Written exercise :: Repeat, exactly, the run of lines that opens with the line containing "Write a Blender" and closes with the line containing "COL = scene.collection", and leave all other lines out.

-- begin --

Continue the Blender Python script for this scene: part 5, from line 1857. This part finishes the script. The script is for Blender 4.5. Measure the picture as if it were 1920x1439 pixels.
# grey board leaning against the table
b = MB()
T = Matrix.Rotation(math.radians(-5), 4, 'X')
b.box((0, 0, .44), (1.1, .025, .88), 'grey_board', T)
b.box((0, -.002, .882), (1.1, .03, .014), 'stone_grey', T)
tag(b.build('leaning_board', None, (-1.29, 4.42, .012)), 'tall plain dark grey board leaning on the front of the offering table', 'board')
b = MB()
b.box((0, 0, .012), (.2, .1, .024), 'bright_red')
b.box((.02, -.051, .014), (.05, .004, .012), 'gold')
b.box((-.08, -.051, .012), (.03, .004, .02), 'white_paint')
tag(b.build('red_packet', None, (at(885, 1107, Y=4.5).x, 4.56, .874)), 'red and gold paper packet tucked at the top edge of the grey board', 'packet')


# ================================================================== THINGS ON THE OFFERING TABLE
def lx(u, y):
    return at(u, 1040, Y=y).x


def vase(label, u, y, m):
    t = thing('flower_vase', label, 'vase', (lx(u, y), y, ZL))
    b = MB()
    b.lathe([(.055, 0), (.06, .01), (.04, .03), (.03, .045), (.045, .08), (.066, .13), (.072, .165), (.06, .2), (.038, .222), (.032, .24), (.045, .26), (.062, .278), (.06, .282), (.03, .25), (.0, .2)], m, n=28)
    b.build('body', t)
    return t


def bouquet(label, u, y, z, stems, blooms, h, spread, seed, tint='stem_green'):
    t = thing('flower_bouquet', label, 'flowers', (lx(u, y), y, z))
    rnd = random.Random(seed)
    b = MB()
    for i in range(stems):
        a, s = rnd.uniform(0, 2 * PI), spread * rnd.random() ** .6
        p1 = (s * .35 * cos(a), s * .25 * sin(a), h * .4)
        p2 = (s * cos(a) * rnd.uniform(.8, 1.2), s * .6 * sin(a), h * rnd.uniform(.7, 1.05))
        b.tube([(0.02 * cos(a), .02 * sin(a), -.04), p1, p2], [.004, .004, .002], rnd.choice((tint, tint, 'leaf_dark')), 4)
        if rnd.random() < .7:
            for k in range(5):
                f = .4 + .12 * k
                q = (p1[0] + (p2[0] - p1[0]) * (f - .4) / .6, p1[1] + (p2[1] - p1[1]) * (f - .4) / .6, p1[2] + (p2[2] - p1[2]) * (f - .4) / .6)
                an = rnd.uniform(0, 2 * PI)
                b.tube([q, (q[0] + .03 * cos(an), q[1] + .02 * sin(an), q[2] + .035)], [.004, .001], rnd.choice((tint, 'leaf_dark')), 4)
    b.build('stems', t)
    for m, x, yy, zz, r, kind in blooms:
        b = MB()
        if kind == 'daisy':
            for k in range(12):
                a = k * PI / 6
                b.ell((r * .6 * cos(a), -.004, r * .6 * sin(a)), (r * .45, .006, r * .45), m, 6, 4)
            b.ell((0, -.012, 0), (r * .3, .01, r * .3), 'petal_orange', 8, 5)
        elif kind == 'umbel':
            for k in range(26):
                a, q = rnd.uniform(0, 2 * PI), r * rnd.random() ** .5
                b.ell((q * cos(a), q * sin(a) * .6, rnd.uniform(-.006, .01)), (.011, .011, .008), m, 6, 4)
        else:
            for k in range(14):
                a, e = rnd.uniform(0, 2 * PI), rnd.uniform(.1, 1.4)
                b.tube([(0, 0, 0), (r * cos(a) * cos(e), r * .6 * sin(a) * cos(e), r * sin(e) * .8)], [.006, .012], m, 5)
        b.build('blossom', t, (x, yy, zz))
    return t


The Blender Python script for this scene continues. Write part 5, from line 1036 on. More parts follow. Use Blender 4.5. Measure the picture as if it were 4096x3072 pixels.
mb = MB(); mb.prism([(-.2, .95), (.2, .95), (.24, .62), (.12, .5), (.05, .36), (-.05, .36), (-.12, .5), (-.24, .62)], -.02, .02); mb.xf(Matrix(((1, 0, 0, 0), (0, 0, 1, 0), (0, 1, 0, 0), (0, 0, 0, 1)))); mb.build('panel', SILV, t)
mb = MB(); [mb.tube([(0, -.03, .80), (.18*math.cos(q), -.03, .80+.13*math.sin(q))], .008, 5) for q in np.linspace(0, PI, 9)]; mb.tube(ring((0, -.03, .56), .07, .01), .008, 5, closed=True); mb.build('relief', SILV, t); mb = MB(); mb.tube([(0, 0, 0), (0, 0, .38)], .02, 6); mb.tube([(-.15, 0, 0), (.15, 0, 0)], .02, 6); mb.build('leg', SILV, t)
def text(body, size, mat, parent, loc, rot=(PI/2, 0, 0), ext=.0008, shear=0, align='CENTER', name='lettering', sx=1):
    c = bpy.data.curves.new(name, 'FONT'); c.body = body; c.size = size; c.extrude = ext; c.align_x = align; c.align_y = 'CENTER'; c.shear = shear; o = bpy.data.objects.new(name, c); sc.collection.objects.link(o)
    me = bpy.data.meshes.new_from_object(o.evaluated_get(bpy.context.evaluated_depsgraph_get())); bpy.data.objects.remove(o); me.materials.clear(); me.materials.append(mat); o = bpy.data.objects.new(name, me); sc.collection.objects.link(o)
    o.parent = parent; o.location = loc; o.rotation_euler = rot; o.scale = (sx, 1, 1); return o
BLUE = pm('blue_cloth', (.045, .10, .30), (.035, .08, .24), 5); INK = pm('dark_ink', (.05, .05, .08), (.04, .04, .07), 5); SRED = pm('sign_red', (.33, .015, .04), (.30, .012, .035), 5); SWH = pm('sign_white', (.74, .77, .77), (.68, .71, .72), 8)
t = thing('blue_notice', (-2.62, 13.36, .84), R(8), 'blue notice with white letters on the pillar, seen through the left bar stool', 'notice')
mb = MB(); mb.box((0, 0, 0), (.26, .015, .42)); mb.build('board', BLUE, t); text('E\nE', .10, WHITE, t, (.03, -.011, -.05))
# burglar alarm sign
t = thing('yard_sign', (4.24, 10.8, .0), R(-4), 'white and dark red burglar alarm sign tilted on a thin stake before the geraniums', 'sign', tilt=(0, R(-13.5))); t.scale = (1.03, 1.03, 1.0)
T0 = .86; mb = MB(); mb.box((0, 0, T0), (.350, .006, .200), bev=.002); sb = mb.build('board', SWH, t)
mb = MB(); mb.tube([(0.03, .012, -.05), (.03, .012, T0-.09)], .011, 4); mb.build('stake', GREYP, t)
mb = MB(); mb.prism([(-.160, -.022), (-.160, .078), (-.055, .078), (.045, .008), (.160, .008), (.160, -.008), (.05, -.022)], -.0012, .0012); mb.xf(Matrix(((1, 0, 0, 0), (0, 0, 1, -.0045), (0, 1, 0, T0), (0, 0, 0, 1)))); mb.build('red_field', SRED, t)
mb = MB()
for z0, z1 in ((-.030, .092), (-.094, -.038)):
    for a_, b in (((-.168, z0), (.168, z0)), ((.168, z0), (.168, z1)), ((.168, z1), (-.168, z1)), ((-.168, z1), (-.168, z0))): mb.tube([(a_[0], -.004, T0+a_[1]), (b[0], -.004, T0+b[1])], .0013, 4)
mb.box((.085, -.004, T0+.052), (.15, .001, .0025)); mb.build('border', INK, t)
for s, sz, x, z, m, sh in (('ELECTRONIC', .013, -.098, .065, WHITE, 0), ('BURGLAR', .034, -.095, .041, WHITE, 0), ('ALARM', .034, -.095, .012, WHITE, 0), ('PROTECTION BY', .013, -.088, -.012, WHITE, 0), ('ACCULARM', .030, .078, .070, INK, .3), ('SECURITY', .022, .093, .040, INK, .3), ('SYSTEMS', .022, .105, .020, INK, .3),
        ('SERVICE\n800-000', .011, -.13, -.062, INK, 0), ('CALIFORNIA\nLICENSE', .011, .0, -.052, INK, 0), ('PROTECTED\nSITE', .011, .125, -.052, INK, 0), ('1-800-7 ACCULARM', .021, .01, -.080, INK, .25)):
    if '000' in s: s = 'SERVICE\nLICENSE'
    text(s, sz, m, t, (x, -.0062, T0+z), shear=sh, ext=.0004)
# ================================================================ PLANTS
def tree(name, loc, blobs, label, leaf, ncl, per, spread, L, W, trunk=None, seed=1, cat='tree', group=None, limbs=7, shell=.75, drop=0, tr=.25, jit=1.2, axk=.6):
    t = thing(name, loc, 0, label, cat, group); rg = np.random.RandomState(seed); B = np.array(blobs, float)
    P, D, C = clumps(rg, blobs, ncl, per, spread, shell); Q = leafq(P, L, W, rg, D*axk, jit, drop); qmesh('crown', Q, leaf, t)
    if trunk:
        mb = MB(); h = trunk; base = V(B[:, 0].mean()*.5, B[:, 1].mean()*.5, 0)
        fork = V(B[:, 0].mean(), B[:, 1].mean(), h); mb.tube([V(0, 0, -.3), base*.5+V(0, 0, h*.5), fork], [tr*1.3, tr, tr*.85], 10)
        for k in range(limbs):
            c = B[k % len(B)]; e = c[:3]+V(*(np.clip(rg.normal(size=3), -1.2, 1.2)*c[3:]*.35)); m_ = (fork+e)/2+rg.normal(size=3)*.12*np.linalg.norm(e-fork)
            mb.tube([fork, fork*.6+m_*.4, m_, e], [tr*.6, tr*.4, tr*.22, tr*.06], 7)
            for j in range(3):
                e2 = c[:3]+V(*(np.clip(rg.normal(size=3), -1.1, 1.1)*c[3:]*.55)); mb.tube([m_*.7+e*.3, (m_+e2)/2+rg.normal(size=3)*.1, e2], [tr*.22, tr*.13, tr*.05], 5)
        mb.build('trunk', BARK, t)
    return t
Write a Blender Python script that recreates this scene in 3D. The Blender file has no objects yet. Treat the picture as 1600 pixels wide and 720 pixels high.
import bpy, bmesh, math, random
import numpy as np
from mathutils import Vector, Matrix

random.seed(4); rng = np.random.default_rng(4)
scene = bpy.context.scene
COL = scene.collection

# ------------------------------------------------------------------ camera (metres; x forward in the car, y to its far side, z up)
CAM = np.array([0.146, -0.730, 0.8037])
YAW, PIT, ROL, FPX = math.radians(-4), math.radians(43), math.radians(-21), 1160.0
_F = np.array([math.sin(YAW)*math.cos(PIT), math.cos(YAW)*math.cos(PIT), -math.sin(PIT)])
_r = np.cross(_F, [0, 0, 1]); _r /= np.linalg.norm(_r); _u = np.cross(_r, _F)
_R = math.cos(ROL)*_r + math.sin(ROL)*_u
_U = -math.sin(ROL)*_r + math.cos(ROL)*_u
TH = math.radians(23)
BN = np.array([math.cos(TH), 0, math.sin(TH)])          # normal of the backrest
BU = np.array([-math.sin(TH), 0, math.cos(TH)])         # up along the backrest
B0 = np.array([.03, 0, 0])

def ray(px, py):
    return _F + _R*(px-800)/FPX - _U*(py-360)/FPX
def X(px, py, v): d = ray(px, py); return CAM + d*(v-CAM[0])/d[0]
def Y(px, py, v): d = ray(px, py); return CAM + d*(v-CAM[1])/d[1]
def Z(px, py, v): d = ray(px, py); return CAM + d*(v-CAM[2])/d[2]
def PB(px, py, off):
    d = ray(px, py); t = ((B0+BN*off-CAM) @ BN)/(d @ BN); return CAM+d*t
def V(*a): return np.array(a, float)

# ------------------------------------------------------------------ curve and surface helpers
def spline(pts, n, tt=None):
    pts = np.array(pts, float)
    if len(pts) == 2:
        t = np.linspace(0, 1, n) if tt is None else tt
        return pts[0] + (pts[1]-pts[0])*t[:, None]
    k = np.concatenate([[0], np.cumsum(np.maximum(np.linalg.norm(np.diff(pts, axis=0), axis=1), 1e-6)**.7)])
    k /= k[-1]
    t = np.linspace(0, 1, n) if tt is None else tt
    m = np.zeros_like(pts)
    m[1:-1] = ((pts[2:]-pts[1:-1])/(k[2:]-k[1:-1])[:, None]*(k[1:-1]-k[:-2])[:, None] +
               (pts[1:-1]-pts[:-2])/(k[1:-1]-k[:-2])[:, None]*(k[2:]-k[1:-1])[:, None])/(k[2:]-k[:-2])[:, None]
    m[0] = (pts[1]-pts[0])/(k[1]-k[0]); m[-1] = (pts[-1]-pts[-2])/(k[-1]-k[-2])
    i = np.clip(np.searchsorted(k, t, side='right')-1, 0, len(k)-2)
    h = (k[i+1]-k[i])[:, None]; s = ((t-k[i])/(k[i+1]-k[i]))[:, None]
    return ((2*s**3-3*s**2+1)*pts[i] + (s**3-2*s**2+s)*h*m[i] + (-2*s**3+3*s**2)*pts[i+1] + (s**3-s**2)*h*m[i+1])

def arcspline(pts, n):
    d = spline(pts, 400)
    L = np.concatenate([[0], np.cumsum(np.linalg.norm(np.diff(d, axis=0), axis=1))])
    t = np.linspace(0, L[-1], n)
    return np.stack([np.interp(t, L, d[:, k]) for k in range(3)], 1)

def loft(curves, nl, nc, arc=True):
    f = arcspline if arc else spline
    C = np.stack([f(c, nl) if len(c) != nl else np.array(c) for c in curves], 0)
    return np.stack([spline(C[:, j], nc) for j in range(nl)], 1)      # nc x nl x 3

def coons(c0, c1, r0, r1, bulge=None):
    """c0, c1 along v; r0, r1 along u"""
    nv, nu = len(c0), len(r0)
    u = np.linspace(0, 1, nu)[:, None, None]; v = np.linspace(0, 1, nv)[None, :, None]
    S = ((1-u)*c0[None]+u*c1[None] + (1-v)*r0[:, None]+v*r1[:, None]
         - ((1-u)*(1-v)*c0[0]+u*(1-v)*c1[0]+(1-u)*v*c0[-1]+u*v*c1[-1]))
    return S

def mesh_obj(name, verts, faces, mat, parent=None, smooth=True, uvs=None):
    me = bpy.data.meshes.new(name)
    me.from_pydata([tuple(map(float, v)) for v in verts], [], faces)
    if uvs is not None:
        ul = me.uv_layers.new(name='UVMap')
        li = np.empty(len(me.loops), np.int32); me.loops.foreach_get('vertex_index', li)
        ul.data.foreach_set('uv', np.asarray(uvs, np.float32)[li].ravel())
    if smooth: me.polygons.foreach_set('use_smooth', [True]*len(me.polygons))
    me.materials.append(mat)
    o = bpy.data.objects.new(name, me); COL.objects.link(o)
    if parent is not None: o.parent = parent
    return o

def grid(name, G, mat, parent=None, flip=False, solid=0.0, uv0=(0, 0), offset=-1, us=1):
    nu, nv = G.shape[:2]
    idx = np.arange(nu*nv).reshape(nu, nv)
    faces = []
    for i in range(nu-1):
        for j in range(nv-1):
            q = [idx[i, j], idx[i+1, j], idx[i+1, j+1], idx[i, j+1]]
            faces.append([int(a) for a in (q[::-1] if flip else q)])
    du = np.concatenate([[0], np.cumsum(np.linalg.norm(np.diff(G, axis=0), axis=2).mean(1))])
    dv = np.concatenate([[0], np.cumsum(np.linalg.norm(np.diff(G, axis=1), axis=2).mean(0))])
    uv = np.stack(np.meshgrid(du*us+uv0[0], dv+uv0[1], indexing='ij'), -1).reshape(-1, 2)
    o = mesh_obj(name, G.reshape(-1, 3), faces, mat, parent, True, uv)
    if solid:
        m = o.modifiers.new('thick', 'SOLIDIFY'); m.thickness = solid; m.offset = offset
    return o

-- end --

Response for this exercise ::
Write a Blender Python script that recreates this scene in 3D. The Blender file has no objects yet. Treat the picture as 1600 pixels wide and 720 pixels high.
import bpy, bmesh, math, random
import numpy as np
from mathutils import Vector, Matrix

random.seed(4); rng = np.random.default_rng(4)
scene = bpy.context.scene
COL = scene.collection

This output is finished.